Burwood | Bodo Muche

 War Memorial

Burwood Public Art | Sculpture by Bodo Muche

Bodo Muche
2015

This is the most resonating war memorial I've ever come across. It's the kind of stories we need to read more often. Burwood has done an amazing job with this sculpture. I felt both proud and sad reading Mr. Hall's story. 


Plaque:

‘The Bugler from Burwood’

The story of Leonard Francis Hall, 9 May 1897 – 24 February 1999
Leonard Francis Hall was born in Burwood on 9 May 1897 and was part of the celebrated 10th Light Horse Regiment which included some of the best riders in the world. Hall enlisted in the First Australian Imperial Force in 1915 after the Major of the Light Horse Regiment heard him play the bugle and begged him to join as their regiment did not have a bugler. As Hall boarded the boat to the Great War with his bugle in hand, that he would not play again, he plucked an emu plume from his slouch hat and placed it into the hands of a girl waving in the crowd. When Hall landed at Gallipoli in the former Ottoman Empire he was the lead machine-gunner in the impossible assault
of the Battle of Nek.

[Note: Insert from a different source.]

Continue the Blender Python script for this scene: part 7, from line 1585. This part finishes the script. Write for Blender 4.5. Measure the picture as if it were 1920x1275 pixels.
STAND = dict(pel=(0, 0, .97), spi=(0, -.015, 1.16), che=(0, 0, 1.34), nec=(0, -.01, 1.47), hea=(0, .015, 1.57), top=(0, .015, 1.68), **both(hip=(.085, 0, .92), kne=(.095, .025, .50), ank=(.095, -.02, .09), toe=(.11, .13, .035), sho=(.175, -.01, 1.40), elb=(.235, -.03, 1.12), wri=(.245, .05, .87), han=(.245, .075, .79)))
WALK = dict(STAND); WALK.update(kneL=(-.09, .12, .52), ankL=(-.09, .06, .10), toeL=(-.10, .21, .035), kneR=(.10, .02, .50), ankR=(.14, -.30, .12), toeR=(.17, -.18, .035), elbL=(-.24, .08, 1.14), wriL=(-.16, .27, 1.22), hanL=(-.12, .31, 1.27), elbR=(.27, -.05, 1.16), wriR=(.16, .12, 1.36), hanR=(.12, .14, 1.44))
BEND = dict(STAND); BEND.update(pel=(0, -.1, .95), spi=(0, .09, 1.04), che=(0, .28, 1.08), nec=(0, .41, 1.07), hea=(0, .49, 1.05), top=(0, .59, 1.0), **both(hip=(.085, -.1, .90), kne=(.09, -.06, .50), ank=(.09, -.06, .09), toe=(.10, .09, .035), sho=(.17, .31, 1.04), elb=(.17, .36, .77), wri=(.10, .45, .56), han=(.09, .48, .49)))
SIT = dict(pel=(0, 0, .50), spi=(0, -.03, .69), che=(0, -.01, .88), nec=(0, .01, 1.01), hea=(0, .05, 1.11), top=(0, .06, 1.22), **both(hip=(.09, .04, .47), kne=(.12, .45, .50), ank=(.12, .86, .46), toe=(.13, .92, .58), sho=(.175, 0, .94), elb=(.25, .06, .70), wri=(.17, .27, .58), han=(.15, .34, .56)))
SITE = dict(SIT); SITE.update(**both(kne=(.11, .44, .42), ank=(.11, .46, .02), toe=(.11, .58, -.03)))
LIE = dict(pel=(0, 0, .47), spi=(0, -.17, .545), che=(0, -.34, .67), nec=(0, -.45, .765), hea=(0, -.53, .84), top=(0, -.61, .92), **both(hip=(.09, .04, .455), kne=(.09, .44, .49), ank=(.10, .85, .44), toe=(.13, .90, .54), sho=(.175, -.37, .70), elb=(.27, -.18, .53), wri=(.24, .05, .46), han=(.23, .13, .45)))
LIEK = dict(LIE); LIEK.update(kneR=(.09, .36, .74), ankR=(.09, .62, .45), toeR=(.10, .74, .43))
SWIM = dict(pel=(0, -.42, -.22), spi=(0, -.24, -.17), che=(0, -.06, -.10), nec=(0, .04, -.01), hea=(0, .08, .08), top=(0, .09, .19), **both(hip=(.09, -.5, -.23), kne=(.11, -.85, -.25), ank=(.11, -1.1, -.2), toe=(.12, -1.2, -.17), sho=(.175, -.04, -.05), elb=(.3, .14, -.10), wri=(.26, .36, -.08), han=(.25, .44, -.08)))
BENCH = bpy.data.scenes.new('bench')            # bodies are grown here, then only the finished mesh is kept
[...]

This was the worst battle of the Gallipoli campaign with 879 of his fellow diggers killed. After evacuating the Gallipoli peninsula, Hall fought in the Battle of Beersheba in Ottoman Syria in 1917 where he was
injured by a bomb which killed nine out of his 14-man crew and his horse, Q6. The courage he exhibited during this campaign saw him picked by Thomas Edward Lawrence (Lawrence of Arabia) to help the British Empire in the Capture of Damascus in 1918. Hall returned to Australia in 1919 and was met by a woman who said, “Excuse me sir, would you like your plume back?” Hall married his feather caretaker two years later and they had two children.
Leonard Francis Hall died in Perth in 24 February 1999, aged 101 years, after living a life of perseverance, strength and heroism.